Note that such a system would be completely undetectable from a client's
point of view.  It's a server-side CALEA-like "port" enabling
eavesdropping by authorized parties.  One could not prove that the
server does not do this without access to the server.

Such an escrow-via-logging approach works no matter what TLS 1.3 looks
like on the wire.  More than that, it works for all client-server
protocols for that matter: SSHv2, Kerberos, SCRAM, whatever.  All you
have to do is specify what goes into the transcript hash for each
protocol, and what bits to include for key escrow.  Universal session
key escrow.  What's an intranet not to like, right?

The best thing about such a scheme is that it completely sidesteps all
this entire "it's wiretapping" "no it's not" "yes it is" "nuh uh" ...
thread.  One might want to standardize a key escrow logging protocol --
why not?  Maybe not at the IETF, or maybe in a WG just for that purpose.
I don't have a problem with that.

I also don't have a problem with draft-green-tls-static-dh-in-tls13
provided that it be published as an Informational RFC.  After all, it
documents a method that a) doesn't change TLS on the wire, and which b)
clients have a hard time deciding when to refuse to talk to a server
that appears to implement it.  Sure, it breaks the spirit of TLS 1.3,
but that was always possible, with or without an RFC.
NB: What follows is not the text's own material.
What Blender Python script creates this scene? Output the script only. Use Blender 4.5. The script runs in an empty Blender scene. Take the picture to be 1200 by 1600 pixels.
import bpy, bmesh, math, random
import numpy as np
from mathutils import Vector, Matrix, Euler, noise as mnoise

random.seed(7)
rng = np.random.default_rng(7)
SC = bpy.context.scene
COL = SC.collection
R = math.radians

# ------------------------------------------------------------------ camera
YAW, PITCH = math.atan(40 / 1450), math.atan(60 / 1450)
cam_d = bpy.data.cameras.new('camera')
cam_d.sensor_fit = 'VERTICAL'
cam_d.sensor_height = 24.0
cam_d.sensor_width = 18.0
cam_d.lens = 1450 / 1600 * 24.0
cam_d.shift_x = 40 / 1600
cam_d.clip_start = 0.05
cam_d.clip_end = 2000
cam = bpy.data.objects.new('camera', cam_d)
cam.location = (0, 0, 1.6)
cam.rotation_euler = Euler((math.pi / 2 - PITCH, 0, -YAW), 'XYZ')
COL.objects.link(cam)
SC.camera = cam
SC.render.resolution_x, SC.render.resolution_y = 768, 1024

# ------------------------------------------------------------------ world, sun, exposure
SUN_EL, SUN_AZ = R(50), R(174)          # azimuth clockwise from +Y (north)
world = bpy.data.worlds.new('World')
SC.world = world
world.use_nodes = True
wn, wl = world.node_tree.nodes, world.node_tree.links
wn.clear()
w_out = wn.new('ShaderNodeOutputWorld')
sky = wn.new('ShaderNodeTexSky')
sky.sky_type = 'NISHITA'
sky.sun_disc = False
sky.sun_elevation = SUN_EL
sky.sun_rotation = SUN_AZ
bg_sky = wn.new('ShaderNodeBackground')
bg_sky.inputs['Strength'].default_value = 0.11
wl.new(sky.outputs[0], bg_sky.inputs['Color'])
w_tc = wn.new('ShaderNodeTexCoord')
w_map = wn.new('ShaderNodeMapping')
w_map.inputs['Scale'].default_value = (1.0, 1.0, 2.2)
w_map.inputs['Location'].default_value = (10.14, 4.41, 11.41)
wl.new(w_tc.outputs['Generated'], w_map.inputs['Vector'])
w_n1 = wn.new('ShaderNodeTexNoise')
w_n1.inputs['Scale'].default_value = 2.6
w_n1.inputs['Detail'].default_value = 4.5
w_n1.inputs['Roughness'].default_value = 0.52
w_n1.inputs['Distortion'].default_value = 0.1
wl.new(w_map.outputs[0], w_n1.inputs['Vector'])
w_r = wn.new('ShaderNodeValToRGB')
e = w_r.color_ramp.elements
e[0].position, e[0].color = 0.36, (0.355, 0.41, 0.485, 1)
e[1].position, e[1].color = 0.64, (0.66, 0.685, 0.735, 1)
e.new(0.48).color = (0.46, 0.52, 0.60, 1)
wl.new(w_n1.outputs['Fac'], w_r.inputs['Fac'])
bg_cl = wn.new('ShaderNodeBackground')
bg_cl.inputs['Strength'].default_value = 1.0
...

I might not even have a problem with draft-green-tls-static-dh-in-tls13
as a Standards-Track RFC.  Not publishing doesn't prevent implementation
reuse of ECDH keys, and publishing doesn't cause reuse of ECDH keys to
be required.  My only objection to publishing on the Standards-Track is
that Informational seems much more appropriate given that the
contents... is purely informative, lacking even a reference to RFC2119,
much less normative RFC2119 keywords.

Too much ado about nothing.  The best solution here is for the authors
to acknowledge the informative/non-normative nature of their I-D and
take it to the ISE as an FYI.  Done.